P - Em 23 anos de carreira, que papel fez você ter a certeza de que estava no caminho certo?

R -
Acho que a novela "Éramos Seis". Foi minha primeira novela e foi muito importante para eu dar meus primeiros passos na dramaturgia. Fiz "Escolinha do Golias", mas não era novela. Acho que "Éramos Seis" foi uma novela muito legal, com pessoas muito talentosas. Fiz o Tavinho na terceira fase da novela. Foi uma participação, mas o suficiente para eu falar: "É isso.

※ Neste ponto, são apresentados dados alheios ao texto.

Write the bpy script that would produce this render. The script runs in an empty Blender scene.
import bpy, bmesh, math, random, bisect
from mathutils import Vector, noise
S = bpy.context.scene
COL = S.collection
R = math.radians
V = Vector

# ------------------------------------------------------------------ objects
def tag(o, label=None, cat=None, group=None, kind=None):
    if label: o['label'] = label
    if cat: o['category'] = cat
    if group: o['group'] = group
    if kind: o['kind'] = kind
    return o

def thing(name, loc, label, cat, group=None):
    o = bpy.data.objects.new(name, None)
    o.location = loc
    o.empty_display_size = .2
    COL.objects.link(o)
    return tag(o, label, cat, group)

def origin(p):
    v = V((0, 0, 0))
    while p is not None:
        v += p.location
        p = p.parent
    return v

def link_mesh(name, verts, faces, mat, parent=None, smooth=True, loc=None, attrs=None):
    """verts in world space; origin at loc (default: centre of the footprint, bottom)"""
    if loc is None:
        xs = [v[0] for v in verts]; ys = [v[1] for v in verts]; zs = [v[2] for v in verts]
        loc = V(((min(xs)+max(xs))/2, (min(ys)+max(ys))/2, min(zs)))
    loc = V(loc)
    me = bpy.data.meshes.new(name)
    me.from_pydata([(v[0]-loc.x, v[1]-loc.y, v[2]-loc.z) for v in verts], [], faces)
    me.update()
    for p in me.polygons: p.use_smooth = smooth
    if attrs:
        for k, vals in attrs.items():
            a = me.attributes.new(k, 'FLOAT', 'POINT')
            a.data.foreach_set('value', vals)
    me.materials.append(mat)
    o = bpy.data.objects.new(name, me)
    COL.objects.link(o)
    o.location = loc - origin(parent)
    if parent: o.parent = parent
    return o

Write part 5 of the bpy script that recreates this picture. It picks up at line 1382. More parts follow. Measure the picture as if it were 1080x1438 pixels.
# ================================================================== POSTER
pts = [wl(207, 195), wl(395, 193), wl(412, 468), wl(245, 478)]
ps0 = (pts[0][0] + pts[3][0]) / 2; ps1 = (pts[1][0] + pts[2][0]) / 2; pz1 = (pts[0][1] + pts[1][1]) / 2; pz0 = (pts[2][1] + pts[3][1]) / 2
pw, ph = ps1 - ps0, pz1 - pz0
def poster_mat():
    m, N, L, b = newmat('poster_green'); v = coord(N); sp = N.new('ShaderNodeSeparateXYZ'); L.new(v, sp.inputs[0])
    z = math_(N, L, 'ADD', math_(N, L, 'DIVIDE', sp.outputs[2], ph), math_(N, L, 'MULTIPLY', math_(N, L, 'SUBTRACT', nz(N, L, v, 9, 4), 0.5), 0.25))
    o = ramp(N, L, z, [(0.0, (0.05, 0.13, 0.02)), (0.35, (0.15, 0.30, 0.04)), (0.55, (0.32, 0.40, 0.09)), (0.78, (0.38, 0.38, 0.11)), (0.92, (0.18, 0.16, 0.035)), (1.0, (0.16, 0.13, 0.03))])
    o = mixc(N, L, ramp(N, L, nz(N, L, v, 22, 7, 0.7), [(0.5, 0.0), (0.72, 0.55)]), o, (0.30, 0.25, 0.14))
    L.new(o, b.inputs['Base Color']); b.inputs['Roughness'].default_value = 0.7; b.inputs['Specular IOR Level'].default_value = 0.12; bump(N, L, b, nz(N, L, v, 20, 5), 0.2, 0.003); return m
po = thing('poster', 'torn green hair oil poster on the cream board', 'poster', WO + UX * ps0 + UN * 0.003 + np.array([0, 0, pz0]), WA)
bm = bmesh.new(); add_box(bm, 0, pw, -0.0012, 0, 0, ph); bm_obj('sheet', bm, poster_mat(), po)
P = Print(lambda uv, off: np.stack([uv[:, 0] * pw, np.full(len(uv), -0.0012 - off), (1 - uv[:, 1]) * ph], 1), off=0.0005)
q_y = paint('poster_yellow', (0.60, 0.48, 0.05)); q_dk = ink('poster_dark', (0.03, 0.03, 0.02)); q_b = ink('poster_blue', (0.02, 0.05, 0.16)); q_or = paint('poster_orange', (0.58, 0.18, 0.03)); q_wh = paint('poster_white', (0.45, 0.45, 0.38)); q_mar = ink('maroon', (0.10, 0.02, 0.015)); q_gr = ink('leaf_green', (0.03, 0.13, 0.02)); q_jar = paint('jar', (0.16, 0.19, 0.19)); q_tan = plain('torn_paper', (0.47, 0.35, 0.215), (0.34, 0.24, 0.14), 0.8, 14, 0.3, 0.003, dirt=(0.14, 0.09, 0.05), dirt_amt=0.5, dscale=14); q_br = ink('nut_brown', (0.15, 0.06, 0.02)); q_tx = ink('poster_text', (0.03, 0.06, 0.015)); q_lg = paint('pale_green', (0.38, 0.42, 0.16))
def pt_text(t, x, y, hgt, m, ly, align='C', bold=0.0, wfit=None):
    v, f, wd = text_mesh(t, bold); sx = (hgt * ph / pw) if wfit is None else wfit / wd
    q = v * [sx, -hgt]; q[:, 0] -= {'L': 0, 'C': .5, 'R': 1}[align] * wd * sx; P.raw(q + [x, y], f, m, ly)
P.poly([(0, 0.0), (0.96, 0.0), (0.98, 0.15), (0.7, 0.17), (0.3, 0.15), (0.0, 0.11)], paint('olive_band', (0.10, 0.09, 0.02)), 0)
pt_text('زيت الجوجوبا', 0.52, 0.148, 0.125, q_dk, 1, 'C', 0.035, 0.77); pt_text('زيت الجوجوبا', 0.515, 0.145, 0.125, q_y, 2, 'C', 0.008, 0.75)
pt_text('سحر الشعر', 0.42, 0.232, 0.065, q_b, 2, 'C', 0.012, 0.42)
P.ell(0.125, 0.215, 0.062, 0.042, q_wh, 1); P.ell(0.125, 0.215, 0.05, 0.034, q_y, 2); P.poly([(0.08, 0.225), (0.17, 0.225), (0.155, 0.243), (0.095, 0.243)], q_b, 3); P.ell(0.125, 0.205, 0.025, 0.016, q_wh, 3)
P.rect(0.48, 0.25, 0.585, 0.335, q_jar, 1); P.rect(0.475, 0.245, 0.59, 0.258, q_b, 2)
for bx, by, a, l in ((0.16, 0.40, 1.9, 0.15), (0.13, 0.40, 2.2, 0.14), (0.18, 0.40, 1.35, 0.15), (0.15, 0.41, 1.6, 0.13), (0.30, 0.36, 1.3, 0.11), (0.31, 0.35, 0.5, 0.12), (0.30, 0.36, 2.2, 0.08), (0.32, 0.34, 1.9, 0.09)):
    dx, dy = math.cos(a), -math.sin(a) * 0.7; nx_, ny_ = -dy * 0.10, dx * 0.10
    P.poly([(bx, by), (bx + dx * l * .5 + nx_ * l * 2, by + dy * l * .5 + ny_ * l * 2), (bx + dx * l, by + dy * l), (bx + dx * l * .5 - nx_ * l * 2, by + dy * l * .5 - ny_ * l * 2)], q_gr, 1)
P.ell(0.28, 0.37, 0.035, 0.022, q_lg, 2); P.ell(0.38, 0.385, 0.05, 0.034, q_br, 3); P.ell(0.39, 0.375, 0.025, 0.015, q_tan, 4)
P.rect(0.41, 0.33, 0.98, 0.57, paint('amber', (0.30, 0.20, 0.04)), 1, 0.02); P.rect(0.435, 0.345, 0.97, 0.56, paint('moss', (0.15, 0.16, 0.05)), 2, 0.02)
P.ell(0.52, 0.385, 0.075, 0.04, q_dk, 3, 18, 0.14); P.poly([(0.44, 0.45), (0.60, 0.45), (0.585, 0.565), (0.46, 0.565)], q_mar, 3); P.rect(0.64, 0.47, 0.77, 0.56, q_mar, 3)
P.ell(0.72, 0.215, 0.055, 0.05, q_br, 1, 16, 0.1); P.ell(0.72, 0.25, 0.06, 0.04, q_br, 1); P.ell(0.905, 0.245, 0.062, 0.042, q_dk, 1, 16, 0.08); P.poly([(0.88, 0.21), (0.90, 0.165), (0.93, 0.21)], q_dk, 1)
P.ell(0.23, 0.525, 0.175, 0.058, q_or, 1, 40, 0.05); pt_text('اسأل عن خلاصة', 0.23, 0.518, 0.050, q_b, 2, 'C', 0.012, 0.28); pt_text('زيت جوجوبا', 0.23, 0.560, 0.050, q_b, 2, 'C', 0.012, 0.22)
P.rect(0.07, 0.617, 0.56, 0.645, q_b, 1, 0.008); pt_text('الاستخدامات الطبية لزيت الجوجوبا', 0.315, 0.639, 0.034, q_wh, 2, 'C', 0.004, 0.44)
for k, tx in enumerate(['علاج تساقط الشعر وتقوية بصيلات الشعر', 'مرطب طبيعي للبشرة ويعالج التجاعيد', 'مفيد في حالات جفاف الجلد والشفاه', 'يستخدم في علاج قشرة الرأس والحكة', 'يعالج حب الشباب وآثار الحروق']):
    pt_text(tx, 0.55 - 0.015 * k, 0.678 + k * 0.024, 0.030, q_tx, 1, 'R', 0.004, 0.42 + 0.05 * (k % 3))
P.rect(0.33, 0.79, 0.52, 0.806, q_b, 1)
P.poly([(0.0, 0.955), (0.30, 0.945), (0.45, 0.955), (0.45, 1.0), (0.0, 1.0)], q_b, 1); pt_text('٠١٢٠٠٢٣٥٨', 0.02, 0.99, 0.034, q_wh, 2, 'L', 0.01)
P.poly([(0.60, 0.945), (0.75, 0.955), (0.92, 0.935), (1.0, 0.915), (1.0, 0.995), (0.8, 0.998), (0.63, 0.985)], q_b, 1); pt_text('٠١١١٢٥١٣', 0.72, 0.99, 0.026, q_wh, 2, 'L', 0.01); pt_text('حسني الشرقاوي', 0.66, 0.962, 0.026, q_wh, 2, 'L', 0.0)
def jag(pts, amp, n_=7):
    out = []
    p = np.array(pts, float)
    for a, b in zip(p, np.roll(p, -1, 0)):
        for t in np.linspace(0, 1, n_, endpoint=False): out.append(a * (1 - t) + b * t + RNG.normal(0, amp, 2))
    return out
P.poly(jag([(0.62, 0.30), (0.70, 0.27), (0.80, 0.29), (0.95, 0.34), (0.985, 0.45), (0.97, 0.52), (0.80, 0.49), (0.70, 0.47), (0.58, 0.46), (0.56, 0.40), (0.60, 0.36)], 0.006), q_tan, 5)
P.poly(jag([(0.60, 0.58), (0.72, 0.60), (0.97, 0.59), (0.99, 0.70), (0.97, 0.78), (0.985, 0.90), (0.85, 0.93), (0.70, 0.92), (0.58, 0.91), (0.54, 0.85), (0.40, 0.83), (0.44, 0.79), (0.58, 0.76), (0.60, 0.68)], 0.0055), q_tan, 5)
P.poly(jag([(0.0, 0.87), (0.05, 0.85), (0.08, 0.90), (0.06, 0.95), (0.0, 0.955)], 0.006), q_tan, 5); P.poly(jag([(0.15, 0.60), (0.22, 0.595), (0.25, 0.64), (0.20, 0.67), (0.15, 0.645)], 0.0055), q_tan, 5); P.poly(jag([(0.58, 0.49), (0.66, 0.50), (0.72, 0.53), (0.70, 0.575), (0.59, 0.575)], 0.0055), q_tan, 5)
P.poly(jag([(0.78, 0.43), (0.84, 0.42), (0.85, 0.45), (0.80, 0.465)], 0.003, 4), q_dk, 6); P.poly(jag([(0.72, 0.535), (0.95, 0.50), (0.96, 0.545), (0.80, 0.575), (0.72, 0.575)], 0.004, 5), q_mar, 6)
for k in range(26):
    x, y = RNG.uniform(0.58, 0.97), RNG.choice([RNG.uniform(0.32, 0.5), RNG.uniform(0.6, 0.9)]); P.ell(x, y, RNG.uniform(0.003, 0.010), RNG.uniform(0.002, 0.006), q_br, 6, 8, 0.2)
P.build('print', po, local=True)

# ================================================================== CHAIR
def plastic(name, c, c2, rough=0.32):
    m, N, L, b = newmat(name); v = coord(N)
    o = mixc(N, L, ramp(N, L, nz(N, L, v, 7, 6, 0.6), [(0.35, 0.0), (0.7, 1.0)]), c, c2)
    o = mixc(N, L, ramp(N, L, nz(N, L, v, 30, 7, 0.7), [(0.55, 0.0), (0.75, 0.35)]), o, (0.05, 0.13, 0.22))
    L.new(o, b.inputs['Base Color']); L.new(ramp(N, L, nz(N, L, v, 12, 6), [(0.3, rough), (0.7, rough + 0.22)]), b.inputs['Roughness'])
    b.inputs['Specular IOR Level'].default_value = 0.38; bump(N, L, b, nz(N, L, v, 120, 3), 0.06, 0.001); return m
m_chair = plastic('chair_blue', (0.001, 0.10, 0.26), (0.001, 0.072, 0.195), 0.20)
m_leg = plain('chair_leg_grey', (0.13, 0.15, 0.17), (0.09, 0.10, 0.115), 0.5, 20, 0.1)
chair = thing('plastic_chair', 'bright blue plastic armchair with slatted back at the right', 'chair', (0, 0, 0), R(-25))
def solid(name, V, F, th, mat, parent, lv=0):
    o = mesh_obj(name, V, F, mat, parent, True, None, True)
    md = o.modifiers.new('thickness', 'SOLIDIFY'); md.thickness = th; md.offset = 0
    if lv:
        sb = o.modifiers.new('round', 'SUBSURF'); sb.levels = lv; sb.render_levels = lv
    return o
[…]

Mais uma vez eu sei que é isso que eu quero".

P - Você também tem uma carreira bem versátil como apresentador. Como descobriu essa sua faceta?

R -
Acho que nasci com isso. Desde moleque, em reuniões familiares ou grêmios estudantis. Já fui presidente de grêmio comandando todo o núcleo de cultura, arte e esportes. Isso sempre esteve muito presente na minha vida. Eu abdiquei de Cuiabá, da época da minha vida que passei com meus pais diariamente, dos meus amigos, da tranquilidade que eu tinha, para ir para uma ralação com 15 anos porque eu acreditava que ia ser feliz jogando vôlei e fazendo alguma coisa ligada ao rádio. A tevê foi com 16 anos. Não programei, não planejei, foi acontecendo, foi me levando. Eu fui fazendo cursos, fazendo "Célias Helenas", "Fátimas Toledos" e fui ganhando bojo para enfrentar a vida.

* Salve Jorge, Globo, de segunda a sábado, às 21h

No gogó

Além de se ser ator e apresentador, Otaviano tem uma ligação forte com a música. Por influência do avô materno, ele começou a cantar ainda pequeno. E a avó paterna ainda era pianista. Otaviano, inclusive, chegou a se formar em canto e a tocar nas noites de São Paulo. "Música é a essência da minha vida", derrama-se.

O fato de cantar tem influência direta com seu trabalho na interpretação. É que, por ter domínio da própria voz, Otaviano sabe respirar da forma mais adequada e construir os sotaques para os personagens com mais facilidade. "Vira todo um processo. Minha escola profissional artística começa com voz,, no rádio. Rádio educa, você se ouve. Eu sempre fiz fonoaudiologia, sempre tive esse cuidado com a minha voz, que é minha grande ferramenta", ressalta.